There is a time to step into the water (8, 14-16)

“You shall command the priests who bear the ark of the covenant, saying, ‘When you have come to the edge of the water of the Jordan, you shall stand in the Jordan’” (verse 8).

“So it was, when the people set out from their camp to cross over the Jordan, with the priests bearing the ark of the covenant before the people, and as those who bore the ark came to the Jordan, and the feet of the priests who bore the ark dipped in the edge of the water (for the Jordan overflows all its banks during the whole time of harvest), that the waters which came down from upstream stood still, and rose in a heap very far away at Adam, the city that is beside Zaretan. So the waters that went down into the Sea of the Arabah, the Salt Sea, failed, and were cut off; and the people crossed over opposite Jericho.”
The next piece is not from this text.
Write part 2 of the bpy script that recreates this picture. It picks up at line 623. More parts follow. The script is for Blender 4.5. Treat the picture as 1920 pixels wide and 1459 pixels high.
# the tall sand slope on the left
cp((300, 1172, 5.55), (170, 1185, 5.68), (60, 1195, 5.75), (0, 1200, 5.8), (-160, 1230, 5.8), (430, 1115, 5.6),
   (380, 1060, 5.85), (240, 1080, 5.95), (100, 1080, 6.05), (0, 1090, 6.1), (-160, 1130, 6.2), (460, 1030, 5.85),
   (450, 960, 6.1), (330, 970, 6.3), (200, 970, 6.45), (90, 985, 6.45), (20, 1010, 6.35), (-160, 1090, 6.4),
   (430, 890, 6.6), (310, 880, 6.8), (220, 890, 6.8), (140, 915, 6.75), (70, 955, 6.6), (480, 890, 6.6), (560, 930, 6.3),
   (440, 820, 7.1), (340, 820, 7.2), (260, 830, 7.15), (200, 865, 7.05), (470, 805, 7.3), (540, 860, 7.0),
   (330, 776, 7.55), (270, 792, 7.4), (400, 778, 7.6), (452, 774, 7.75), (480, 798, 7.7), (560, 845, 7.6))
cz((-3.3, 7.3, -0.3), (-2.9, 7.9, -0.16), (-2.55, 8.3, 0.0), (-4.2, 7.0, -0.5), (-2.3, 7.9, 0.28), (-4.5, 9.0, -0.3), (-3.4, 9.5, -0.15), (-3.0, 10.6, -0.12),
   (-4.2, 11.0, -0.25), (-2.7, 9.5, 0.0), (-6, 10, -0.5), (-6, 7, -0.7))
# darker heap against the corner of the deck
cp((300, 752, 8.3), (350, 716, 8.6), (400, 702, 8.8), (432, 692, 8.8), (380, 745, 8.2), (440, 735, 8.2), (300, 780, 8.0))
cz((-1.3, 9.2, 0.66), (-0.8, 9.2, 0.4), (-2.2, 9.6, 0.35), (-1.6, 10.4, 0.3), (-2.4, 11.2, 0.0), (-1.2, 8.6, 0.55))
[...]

Notice when God parted the water. It was not before the priests stepped out into the water, but after they took that first step. The lesson we understand from this passage is simply that we can trust God to lead us, to handle the obstacles when we want to do His will, and perhaps not all the obstacles will be removed at the time we step out in faith.

There is a time when, knowing God’s will, that you are called on to step out even before you clearly see obstacles in your way. All you know is to pray, which is where we should turn first. And when you step out, maybe all you will know is that you remember the people on the banks of the Jordan. And you will remember that you can trust Jesus to bring you through and remove the obstacles in the path. And maybe you won’t know much more than it is God’s will for you to abandon all selfishness and step out into the waters with pure motives.

And finally, remember Jesus defeated death, probably the scariest river any human being contemplates. If we can trust Him in this great promise, surely we can trust Him with all the other rivers we will be called upon to cross.